Several corrections officers told Human Rights Watch there was no evacuation plan for the prison, despite the fact that it had been evacuated during floods in the 1990s. One described the situation as “complete chaos” as the storm approached.

A spokeswoman for the Orleans Parish Sheriff’s Department told Human Rights Watch she did not know whether the officers had left the building before the evacuation. She also said that search and rescue teams had gone to the prison and that “nobody drowned, nobody was left behind.” However, this claim was contradicted by inmates who spoke to the human rights organization.

Many prisoners remain unaccounted for. According to the report, “Human Rights Watch compared an official list of all inmates held at Orleans Parish Prison immediately prior to the hurricane with the most recent list of the evacuated inmates compiled by the state Department of Corrections and Public Safety (which was entitled, “All Offenders Evacuated”). However, the list did not include 517 inmates from the jail, including 130 from Templeman III.”

Many of the prisoners who were left in these horrible conditions were being held for minor violations, and some had not even been charged.

A September 25 article in the Pittsburgh Post-Gazette reported on the same incident. It cited a letter from Paul Kunkel, who was being held on a misdemeanor charge.

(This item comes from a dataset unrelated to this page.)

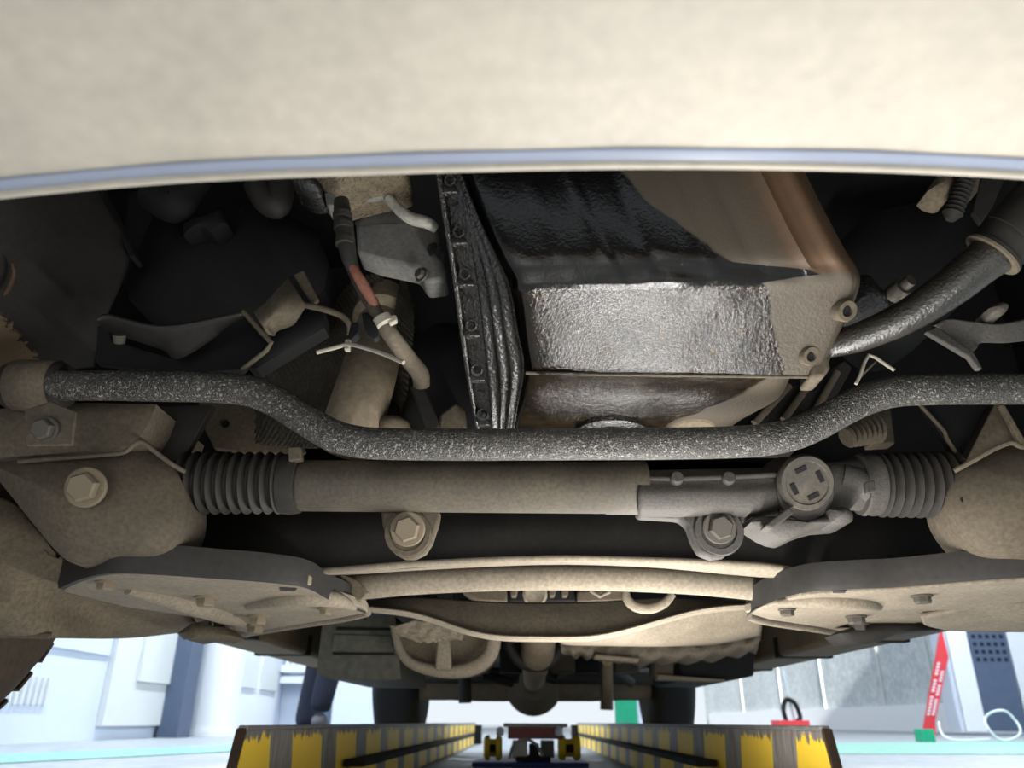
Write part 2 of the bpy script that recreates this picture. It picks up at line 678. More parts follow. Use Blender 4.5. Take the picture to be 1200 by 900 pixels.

He wrote to a friend saying that guards had abandoned their posts on Sunday, the day before the hurricane hit.

“I thought I was going to die in that jail,” Kunkel wrote. “I was locked down in a cell made for two, with five people, no working toilet, no food and no protection. People were panicking, breaking windows, setting fires—anything to try to get someone’s attention from the outside. No one knew if we were forgotten. Three days later, they cut the jail bars and let us out.”

He continued, “The water was up to my chest. I was drinking that water for a day and a half. It was filthy and contaminated. But I did not know what else I could do. I wanted to live.”

The trauma for the inmates did not end when they finally made it out of the prison. Boats were used to move them to the Broad Street overpass. The Post-Gazette cited a letter from Robie Waganfeald, a friend of Kunkel, who wrote to his father, “I sat in the sun from 8 am to 6 pm—10 hours—[with] no water and with National Guardsmen threatening to shoot people. Some [prisoners] got hit with rubber bullets, others with pepper spray. It was the most humiliating, unjustifiable thing I’ve ever seen.”

While Waganfeald was moved to another corrections facility six hours away, Kunkel was taken to a fenced-in field in Elayne Hunt Correctional Centre near New Orleans, where he was held for another four days along with several thousand other prisoners. He gave the following description of the conditions there:

“We lived in 90-degree-plus sun with no protection from the elements. One day it poured, and the ground was wet and muddy. We were given one blanket, and we were freezing at night... Inmates were stealing blankets, and convicts were armed with homemade knives. There were no sanitary facilities. It was like a concentration camp. I [was] very afraid.”

Cynthia Meyers, Kunkel’s friend, commented that the two prisoners “were part of a number of people who didn’t do anything serious but were left to drown. The pet animals have been treated better than those inmates. It says to me there is a total lack of compassion for these [people].”